Wednesday, July 11, 2007

Now We Play the Weighing Game


Aaaannd in the final panel, Satan's unholy legions emerge from the steaming pit, bringing about the Apocalypse. The End!

*heavy sigh* If only!

Here's where the story starts to fall completely apart. (And believe me, this yarn's gonna wind up making less sense than a David Lynch film.) In this panel Superboy tells Lana "I figured you wouldn't realize that although the metal ball had been super-compressed, it would still weigh two tons!" And yet Lana had said as much, out loud and right in front of his smug face, two panels earlier:


Superboy (the comic book)... what the hell? Explain yourself, mister! No, don't bother. I can see what's going on here! It's gotta be one of two possibilities.
A. Our Hero was preoccupied with his internal gloating and couldn't pay attention to Lana (quite likely), or...
B. The offices of 1961 DC Comics were practically swarming with dope fiends who were too krunked-out on the chronic (as you young people say) to remember their own names, much less recall what had transpired on the same page of the comic book they were producing. (Those same people are currently in charge of continuity at Marvel.)

The way this story will nosedive into sheer incomprehensibility, I'm leaning towards "B."

Next: things fall apart; the centre cannot hold.


Dave said...

"Yes... though I never dreamed Gravity Girl and Lana Lang were the same person!"

Yeah, sure.

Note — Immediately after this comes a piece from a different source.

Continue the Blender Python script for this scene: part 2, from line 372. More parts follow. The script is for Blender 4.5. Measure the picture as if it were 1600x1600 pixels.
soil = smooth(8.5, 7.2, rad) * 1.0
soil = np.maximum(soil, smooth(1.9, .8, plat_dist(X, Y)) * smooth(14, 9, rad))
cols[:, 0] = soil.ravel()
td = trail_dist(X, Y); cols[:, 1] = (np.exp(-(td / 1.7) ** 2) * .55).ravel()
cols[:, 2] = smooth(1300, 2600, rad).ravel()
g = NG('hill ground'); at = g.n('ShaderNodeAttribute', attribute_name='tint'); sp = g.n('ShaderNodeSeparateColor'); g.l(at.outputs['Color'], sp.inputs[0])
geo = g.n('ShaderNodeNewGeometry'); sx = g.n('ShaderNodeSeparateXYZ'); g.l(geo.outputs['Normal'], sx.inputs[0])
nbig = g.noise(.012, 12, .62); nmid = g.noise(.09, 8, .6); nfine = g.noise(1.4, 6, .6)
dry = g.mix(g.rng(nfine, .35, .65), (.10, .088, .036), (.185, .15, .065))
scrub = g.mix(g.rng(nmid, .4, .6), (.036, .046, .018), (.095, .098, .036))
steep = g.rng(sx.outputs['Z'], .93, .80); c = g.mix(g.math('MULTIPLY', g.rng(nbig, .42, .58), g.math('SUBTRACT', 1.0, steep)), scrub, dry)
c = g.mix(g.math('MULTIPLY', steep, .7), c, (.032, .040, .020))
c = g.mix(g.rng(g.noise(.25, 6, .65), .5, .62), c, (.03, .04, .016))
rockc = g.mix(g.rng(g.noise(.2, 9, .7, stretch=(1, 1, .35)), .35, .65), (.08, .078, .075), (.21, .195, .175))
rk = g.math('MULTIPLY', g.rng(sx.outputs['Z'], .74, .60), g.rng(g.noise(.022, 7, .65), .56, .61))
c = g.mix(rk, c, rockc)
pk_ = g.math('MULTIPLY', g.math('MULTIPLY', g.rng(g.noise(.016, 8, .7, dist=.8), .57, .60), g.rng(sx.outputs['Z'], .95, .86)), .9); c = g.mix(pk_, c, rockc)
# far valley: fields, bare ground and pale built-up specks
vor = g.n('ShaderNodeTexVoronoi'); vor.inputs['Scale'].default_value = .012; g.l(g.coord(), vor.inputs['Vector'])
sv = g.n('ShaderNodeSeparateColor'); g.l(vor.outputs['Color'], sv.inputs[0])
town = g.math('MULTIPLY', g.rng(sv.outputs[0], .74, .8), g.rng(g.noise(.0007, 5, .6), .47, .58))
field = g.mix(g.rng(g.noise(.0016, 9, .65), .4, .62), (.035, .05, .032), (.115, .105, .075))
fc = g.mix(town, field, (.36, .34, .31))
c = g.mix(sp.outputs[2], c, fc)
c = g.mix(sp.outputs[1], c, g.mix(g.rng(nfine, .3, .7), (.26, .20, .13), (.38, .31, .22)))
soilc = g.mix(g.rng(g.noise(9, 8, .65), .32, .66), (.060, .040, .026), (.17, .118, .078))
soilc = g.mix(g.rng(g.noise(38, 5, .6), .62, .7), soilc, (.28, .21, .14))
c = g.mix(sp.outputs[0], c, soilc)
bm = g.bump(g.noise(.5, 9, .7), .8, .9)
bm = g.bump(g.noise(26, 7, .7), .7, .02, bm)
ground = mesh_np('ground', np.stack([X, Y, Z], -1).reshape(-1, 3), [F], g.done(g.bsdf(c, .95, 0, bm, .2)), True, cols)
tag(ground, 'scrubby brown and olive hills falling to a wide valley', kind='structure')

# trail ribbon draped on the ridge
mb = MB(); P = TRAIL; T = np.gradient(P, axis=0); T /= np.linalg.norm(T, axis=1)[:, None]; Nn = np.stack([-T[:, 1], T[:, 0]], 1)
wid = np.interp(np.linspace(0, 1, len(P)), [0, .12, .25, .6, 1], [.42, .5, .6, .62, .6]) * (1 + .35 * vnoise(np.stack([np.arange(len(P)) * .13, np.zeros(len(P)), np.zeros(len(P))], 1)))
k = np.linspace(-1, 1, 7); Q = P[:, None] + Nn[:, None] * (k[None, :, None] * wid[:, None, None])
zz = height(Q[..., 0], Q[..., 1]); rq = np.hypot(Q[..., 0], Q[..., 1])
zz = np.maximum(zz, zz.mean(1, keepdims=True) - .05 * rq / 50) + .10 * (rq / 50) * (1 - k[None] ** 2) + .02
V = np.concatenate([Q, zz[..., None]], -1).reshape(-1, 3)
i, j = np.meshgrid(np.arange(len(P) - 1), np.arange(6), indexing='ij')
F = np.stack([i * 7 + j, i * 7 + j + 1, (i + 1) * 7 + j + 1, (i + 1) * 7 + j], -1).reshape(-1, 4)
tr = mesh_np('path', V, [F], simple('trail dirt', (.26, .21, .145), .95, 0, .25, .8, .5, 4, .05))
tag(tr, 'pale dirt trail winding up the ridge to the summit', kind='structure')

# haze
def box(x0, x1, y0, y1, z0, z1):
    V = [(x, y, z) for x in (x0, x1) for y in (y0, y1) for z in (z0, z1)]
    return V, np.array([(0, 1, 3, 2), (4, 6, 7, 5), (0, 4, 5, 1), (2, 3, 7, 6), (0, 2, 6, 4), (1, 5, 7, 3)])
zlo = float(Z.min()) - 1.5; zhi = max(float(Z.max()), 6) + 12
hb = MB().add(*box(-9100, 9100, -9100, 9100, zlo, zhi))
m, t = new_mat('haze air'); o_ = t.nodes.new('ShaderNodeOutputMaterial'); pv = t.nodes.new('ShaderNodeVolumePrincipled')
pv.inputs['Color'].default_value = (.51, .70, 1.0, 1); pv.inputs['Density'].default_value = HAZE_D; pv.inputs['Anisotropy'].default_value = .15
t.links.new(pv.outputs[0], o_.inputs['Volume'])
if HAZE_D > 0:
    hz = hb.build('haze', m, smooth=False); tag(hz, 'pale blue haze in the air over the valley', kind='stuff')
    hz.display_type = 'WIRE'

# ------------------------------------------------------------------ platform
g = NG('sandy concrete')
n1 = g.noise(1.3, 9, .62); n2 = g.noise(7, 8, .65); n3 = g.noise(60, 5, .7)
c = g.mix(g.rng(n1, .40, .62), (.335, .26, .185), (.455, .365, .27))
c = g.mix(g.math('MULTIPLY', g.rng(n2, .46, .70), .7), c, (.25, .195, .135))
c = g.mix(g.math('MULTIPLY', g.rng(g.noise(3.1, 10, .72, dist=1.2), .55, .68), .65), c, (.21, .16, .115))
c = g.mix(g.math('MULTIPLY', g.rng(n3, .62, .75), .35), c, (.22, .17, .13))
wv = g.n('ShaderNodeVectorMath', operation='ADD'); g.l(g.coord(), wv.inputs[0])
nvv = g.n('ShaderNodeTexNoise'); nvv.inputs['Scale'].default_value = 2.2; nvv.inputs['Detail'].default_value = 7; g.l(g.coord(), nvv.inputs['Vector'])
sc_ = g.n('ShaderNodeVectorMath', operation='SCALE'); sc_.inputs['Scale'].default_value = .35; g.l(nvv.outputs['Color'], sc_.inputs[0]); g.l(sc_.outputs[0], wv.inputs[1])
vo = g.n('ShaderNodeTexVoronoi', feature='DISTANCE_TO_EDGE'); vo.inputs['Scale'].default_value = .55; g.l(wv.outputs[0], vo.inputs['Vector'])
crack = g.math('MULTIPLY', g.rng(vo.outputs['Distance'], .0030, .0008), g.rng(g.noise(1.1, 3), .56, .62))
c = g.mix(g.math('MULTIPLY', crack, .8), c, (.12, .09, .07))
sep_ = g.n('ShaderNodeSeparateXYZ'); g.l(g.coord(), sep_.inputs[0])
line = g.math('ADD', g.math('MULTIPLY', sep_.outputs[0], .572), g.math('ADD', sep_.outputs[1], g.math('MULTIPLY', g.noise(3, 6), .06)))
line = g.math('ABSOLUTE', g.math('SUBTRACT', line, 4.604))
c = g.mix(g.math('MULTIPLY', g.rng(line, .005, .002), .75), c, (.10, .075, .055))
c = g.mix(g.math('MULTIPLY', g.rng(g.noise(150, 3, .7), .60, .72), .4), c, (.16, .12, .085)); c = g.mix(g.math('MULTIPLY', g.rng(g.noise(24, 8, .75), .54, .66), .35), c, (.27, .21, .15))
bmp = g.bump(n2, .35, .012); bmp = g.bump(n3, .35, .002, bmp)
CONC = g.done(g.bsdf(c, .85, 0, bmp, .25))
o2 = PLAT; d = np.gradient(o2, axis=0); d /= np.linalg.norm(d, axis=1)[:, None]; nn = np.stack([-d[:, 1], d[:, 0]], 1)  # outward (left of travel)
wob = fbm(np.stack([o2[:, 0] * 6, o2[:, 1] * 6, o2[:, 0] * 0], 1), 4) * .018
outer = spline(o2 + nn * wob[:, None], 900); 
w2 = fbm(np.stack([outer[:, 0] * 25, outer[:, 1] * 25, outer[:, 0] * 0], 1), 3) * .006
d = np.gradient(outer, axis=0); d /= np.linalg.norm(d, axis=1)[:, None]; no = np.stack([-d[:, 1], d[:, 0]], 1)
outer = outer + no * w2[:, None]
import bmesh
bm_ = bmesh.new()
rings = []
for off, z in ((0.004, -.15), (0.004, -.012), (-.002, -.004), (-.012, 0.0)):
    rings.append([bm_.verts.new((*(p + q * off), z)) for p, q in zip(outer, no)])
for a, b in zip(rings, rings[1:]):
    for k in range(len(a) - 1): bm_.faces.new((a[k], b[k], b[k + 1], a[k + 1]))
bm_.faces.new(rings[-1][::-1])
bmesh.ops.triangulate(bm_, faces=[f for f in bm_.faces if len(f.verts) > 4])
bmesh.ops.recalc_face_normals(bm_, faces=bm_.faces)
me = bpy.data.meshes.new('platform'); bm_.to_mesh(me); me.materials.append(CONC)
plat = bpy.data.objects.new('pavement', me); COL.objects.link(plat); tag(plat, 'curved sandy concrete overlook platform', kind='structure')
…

I mean, there weren't other clues, like posture, speech patterns, behavior, physical appearance.

Of course, "I knew you were Lana Lang! I've long since memorized the pattern of freckles on your butt!" probably wouldn't be Code-approved, even if it would explain why he kept looking up her skirt.

Johnathan said...

Things that weigh two tons burrow into the earth? Who knew?

Is that why giraffes (first two-ton animal I could find) are so scarce nowadays?

Jeremy Rizza said...

Dave: You'd think the way she wagged her finger at him a few panels ago would have been a tip-off.

Jonathan: And now you know why your SUV gets such poor gas mileage.

Anonymous said...

I suspect that the explanation may be that everyone in this story is very, very stupid.

Anonymous said...

Wait, I just noticed. If the whole point is that the two ton ball now has a much greater density, so all that weight is concentrated on a very small area, why does it make such a big hole?

Anonymous said...

And are we really meant to sympathize with the insufferably smug smirk on Clark's face there?

Jeremy Rizza said...

Marionette: I think you're right on target with your explanation. Only I'd add everybody involved with the production of this story to the stupid list. Yes, even the gofers, accountants, and printing press operators.

Chawunky: Sadly, yes. It's like with a lot of commercials nowadays, where all the characters are hateful, bitter assholes because the ad agency is staffed with hateful, bitter assholes.